Ahead of its second-quarter earnings release, Amazon faces a complex but cautiously optimistic outlook from Wall Street, with consensus estimates at $1.33 EPS on $162.1 billion in revenue. Initial investor concerns regarding tariffs and recessionary fears, articulated by the company in May, have largely subsided. Analysts now posit that the tariff environment has become a net positive, diminishing competition from Chinese e-commerce platforms like Shein and Temu (PDD Holdings) and strengthening Amazon's market share, with the core online stores unit projected to hit $58.98 billion in sales. The primary focus for investors, however, will be the performance and outlook for Amazon Web Services (AWS). After growth decelerated to 17% in the first quarter—a one-year low attributed by CEO Andy Jassy to AI chip capacity constraints—analysts anticipate a similar growth rate for Q2. Consequently, management's commentary on its pledged $100 billion in AI-related capital expenditure will be heavily scrutinized, especially after competitor Google recently increased its own spending.

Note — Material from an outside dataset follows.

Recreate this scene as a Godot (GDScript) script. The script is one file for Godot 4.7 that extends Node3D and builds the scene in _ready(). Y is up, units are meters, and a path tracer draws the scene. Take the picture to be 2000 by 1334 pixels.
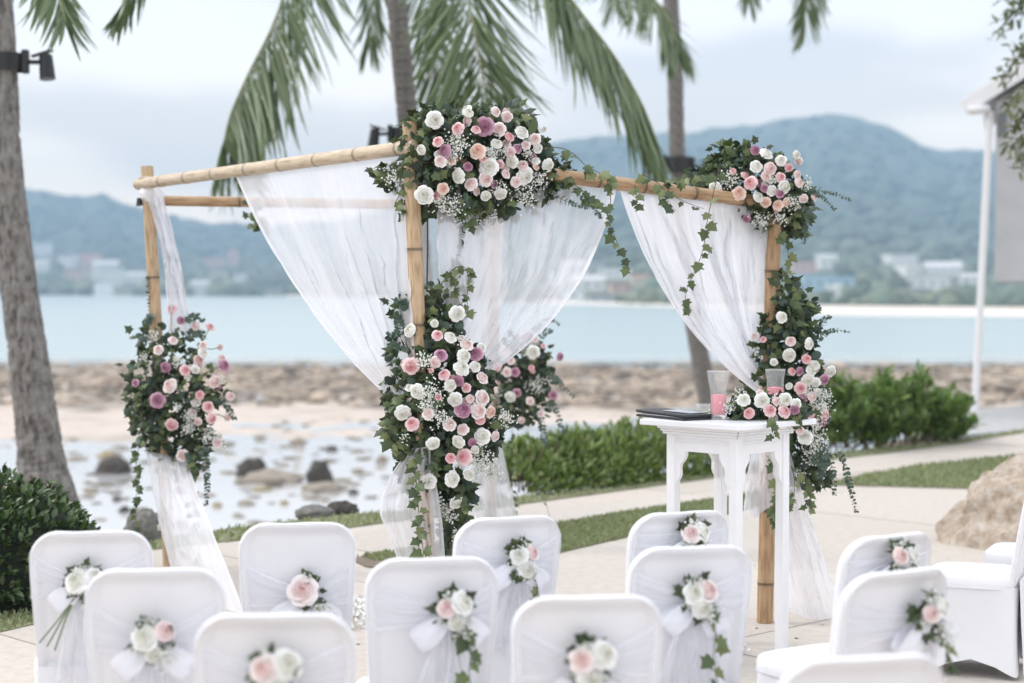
extends Node3D
# A wedding pavilion of bamboo by the sea: chairs, table, roses, palms, tidal flats and hazy hills.

const F := 3500.0
const EYE := Vector3(0, 1.8, 0)
const UP := Vector3.UP
var look := Basis(Vector3.RIGHT, -atan(105.0 / F))
var rng := RandomNumberGenerator.new()
var mats := {}
var taken := {}
var rose_meshes := {}
var ivy := []
var euc_leaf: ArrayMesh
var lance: ArrayMesh
var frond_leaf := []
var bead: ArrayMesh

# ---------------------------------------------------------------- small helpers
func r(a: float, b: float) -> float: return rng.randf_range(a, b)
func lin(x: float, y: float, z: float, a := 1.0) -> Color: return Color(x, y, z, a).linear_to_srgb()

func P(u: float, v: float, d: float) -> Vector3:          # a point at that depth
	var q := look * Vector3((u - 1000.0) / F, (667.0 - v) / F, -1.0)
	return EYE + q * (d / -q.z)

func G(u: float, v: float, y := 0.0) -> Vector3:          # a point on a level plane
	var q := look * Vector3((u - 1000.0) / F, (667.0 - v) / F, -1.0)
	return EYE + q * ((y - EYE.y) / q.y)

func mat(key: String, c: Color, rough := 0.7) -> StandardMaterial3D:
	if mats.has(key): return mats[key]
	var m := StandardMaterial3D.new()
	m.albedo_color = c; m.roughness = rough
	m.resource_name = key
	mats[key] = m
	return m

func noise_tex(seed_: int, freq: float, ramp: Array, size := 512, oct := 5, normal := false, bump := 4.0, h := 0) -> NoiseTexture2D:
	var n := FastNoiseLite.new()
	n.seed = seed_; n.frequency = freq; n.fractal_octaves = oct; n.noise_type = FastNoiseLite.TYPE_SIMPLEX_SMOOTH
	var t := NoiseTexture2D.new()
	t.width = size; t.height = h if h else size; t.seamless = true; t.noise = n
	if normal:
		t.as_normal_map = true; t.bump_strength = bump
	elif ramp.size():
		var g := Gradient.new()
		g.offsets = PackedFloat32Array(); g.colors = PackedColorArray()
		var offs := PackedFloat32Array(); var cols := PackedColorArray()
		for e in ramp:
			offs.append(e[0]); cols.append(e[1])
		g.offsets = offs; g.colors = cols
		t.color_ramp = g
	return t

func tri_mat(key: String, ramp: Array, freq: float, scale: Vector3, rough := 0.8, seed_ := 1, bump := 0.0, world := false) -> StandardMaterial3D:
	var m := mat(key, Color.WHITE, rough)
	m.albedo_texture = noise_tex(seed_, freq, ramp)
	m.uv1_triplanar = true; m.uv1_world_triplanar = world
	m.uv1_scale = scale
	if bump > 0.0:
		m.normal_enabled = true; m.normal_scale = bump
		m.normal_texture = noise_tex(seed_ + 7, freq * 1.7, [], 512, 5, true, 6.0)
	return m

func numbered(called: String) -> String:
	if not taken.has(called):
		taken[called] = 0
		return called
	taken[called] += 1
	return "%s_%03d" % [called, taken[called]]

func thing(called: String, label: String, category: String, at := Vector3.ZERO, group := "", turn := 0.0) -> Node3D:
	var o := Node3D.new()
	o.name = numbered(called); o.position = at; o.rotation.y = turn
	add_child(o)
	return tag(o, label, category, group)

func tag(o: Node3D, label: String, category: String, group := "") -> Node3D:
	o.set_meta("label", label); o.set_meta("category", category)
	if group: o.set_meta("group", group)
	return o

func part(called: String, mesh: Mesh, m: Material, parent: Node3D, x := Transform3D(), kind := "") -> MeshInstance3D:
	var o := MeshInstance3D.new()
	o.name = called; o.mesh = mesh
	if m: o.material_override = m
	o.transform = x
	if kind: o.set_meta("kind", kind)
	parent.add_child(o, true)
	return o

func top(called: String, mesh: Mesh, m: Material, label: String, category: String, group := "", at := Vector3.ZERO) -> MeshInstance3D:
	var o := MeshInstance3D.new()
	o.name = numbered(called); o.mesh = mesh; o.material_override = m; o.position = at
	add_child(o)
	tag(o, label, category, group)
	return o

func setting(called: String, mesh: Mesh, m: Material, kind := "structure") -> MeshInstance3D:
	var o := MeshInstance3D.new()
	o.name = numbered(called); o.mesh = mesh; o.material_override = m
	o.set_meta("kind", kind)
	o.set_meta("label", called.replace("_", " ") + " of the seaside terrace scene"); o.set_meta("category", called.replace("_", " "))
	add_child(o)
	return o

func multi(called: String, mesh: Mesh, m: Material, places: Array, tints: Array, parent: Node3D) -> MultiMeshInstance3D:
	var mm := MultiMesh.new()
	mm.transform_format = MultiMesh.TRANSFORM_3D
	mm.use_colors = tints.size() > 0
	mm.mesh = mesh
	mm.instance_count = places.size()
	for i in places.size():
		mm.set_instance_transform(i, places[i])
		if tints.size(): mm.set_instance_color(i, tints[i])
	var o := MultiMeshInstance3D.new()
	o.name = called; o.multimesh = mm; o.material_override = m
	o.set_meta("kind", "stuff")
	parent.add_child(o, true)
	return o

# ---------------------------------------------------------------- mesh building
class Mb:
	var v := PackedVector3Array()
	var n := PackedVector3Array()
	var c := PackedColorArray()
	var i := PackedInt32Array()
	var tint := Color.WHITE
	func add(p: Vector3, nn := Vector3.ZERO) -> int:
		v.append(p); n.append(nn); c.append(tint)
		return v.size() - 1
	func tri(a: int, b: int, d: int) -> void:
		i.append(a); i.append(b); i.append(d)
	func flat(a: Vector3, b: Vector3, d: Vector3) -> void:      # clockwise seen from outside
		var nn := (d - a).cross(b - a).normalized()
		tri(add(a, nn), add(b, nn), add(d, nn))
	func quad(a: Vector3, b: Vector3, d: Vector3, e: Vector3) -> void:
		var nn := (d - a).cross(b - a).normalized()
		var k := add(a, nn)
		add(b, nn); add(d, nn); add(e, nn)
		tri(k, k + 1, k + 2); tri(k, k + 2, k + 3)
	func grid(nu: int, nv: int, f: Callable, wrap := false, col = null) -> void:
		var k := v.size()
		var w := nu if wrap else nu + 1
		for b in nv + 1:
			for a in w:
				if col != null: tint = col.call(float(a) / nu, float(b) / nv)
				add(f.call(float(a) / nu, float(b) / nv))
		for b in nv:
			for a in nu:
				var a2 := (a + 1) % w if wrap else a + 1
				var p := k + b * w + a
				var q := k + b * w + a2
				tri(p, p + w, q + w); tri(p, q + w, q)
	func tube(pts: Array, rad: Callable, sides := 8, cap := true) -> void:
		var k := v.size()
		var m := pts.size()
		var side := Vector3.ZERO
		for j in m:
			var d: Vector3 = (pts[mini(j + 1, m - 1)] - pts[maxi(j - 1, 0)]).normalized()
			if side == Vector3.ZERO: side = d.cross(Vector3(0.31, 0.2, 0.93)).normalized()
			side = (side - d * side.dot(d)).normalized()
			var up := d.cross(side)
			var rr: float = rad.call(float(j) / (m - 1))
			for s in sides:
				var an := TAU * s / sides
				add(pts[j] + (side * cos(an) + up * sin(an)) * rr)
		for j in m - 1:
			for s in sides:
				var p := k + j * sides + s
				var q := k + j * sides + (s + 1) % sides
				tri(p, p + sides, q + sides); tri(p, q + sides, q)
		if cap:
			for e in [0, m - 1]:
				var mid := add(pts[e])
				var ring := []
				for s in sides: ring.append(add(v[k + e * sides + s]))
				for s in sides:
					if e == 0: tri(mid, ring[s], ring[(s + 1) % sides])
					else: tri(mid, ring[(s + 1) % sides], ring[s])
	func box(at: Vector3, size: Vector3, bev := 0.004, bs := Basis()) -> void:
		var h := size / 2.0
		var b := minf(bev, minf(h.x, minf(h.y, h.z)) * 0.9)
		var s := h - Vector3(b, b, b)
		for ax in 3:
			var p := Vector3.ZERO; p[ax] = 1
			var q := Vector3.ZERO; q[(ax + 1) % 3] = 1
			var w := Vector3.ZERO; w[(ax + 2) % 3] = 1
			for sg in [-1.0, 1.0]:
				var o: Vector3 = p * h[ax] * sg
				var x: Vector3 = q * s[(ax + 1) % 3]
				var y: Vector3 = w * s[(ax + 2) % 3] * sg
				quad(at + bs * (o - x - y), at + bs * (o - x + y), at + bs * (o + x + y), at + bs * (o + x - y))
			if b < 0.0005: continue
			for sa in [-1.0, 1.0]:                                    # the twelve edges: parallel to axis ax
				for sb in [-1.0, 1.0]:
					var e1: Vector3 = q * h[(ax + 1) % 3] * sa + w * s[(ax + 2) % 3] * sb
					var e2: Vector3 = q * s[(ax + 1) % 3] * sa + w * h[(ax + 2) % 3] * sb
					var l: Vector3 = p * s[ax]
					if sa * sb > 0: quad(at + bs * (e1 - l), at + bs * (e2 - l), at + bs * (e2 + l), at + bs * (e1 + l))
					else: quad(at + bs * (e1 + l), at + bs * (e2 + l), at + bs * (e2 - l), at + bs * (e1 - l))
	func slab(poly: PackedVector2Array, y0: float, y1: float) -> void: # poly in x,z
		var t := Geometry2D.triangulate_polygon(poly)
		for j in range(0, t.size(), 3):
			var a := poly[t[j]]; var b := poly[t[j + 1]]; var d := poly[t[j + 2]]
			if (b - a).cross(d - a) < 0:
				var z := b; b = d; d = z
			flat(Vector3(a.x, y1, a.y), Vector3(b.x, y1, b.y), Vector3(d.x, y1, d.y))
		for j in poly.size():
			var a := poly[j]; var b := poly[(j + 1) % poly.size()]
			quad(Vector3(a.x, y0, a.y), Vector3(a.x, y1, a.y), Vector3(b.x, y1, b.y), Vector3(b.x, y0, b.y))
	func mesh() -> ArrayMesh:
		var acc := PackedVector3Array()
		acc.resize(v.size())
		for j in range(0, i.size(), 3):
			var a := i[j]; var b := i[j + 1]; var d := i[j + 2]
			if n[a] != Vector3.ZERO: continue
			var nn := (v[d] - v[a]).cross(v[b] - v[a])
			acc[a] += nn; acc[b] += nn; acc[d] += nn
		for j in v.size():
			if n[j] == Vector3.ZERO: n[j] = acc[j].normalized() if acc[j].length_squared() > 1e-24 else Vector3.UP
		var arr := []
		arr.resize(Mesh.ARRAY_MAX)
		arr[Mesh.ARRAY_VERTEX] = v; arr[Mesh.ARRAY_NORMAL] = n; arr[Mesh.ARRAY_COLOR] = c; arr[Mesh.ARRAY_INDEX] = i
		var m := ArrayMesh.new()
		m.add_surface_from_arrays(Mesh.PRIMITIVE_TRIANGLES, arr)
		return m

func along(pts: Array, t: float) -> Vector3:                # a polyline at 0..1, smoothed
	var m := pts.size() - 1
	var x := clampf(t, 0, 1) * m
	var k := mini(int(x), m - 1)
	var a: Vector3 = pts[maxi(k - 1, 0)]; var b: Vector3 = pts[k]; var d: Vector3 = pts[k + 1]; var e: Vector3 = pts[mini(k + 2, m)]
	return b.cubic_interpolate(d, a, e, x - k)

func curve(pts: Array, steps: int) -> Array:
	var out := []
	for k in steps + 1: out.append(along(pts, float(k) / steps))
	return out

func table_at(rows: Array, x: float) -> float:              # piecewise linear [[x, y], ...]
	if x <= rows[0][0]: return rows[0][1]
	for k in rows.size() - 1:
		if x <= rows[k + 1][0]:
			return lerpf(rows[k][1], rows[k + 1][1], (x - rows[k][0]) / (rows[k + 1][0] - rows[k][0]))
	return rows[-1][1]

func facing(dir: Vector3, roll: float, size: float) -> Basis: # +y looks along dir
	var y := dir.normalized()
	var x := y.cross(Vector3(0.13, 0.4, 0.9)).normalized()
	x = x.rotated(y, roll)
	return Basis(x, y, x.cross(y)).scaled(Vector3(size, size, size))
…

Despite strategic AI initiatives, including an upgraded Alexa and plans to reduce its corporate workforce via AI adoption, Amazon's stock has notably underperformed its large-cap tech peers this year, rising only 5.4% YTD compared to approximately 20% for Meta and Microsoft, amplifying pressure on this report and the Q3 guidance (projected at $173.3 billion) to serve as a catalyst.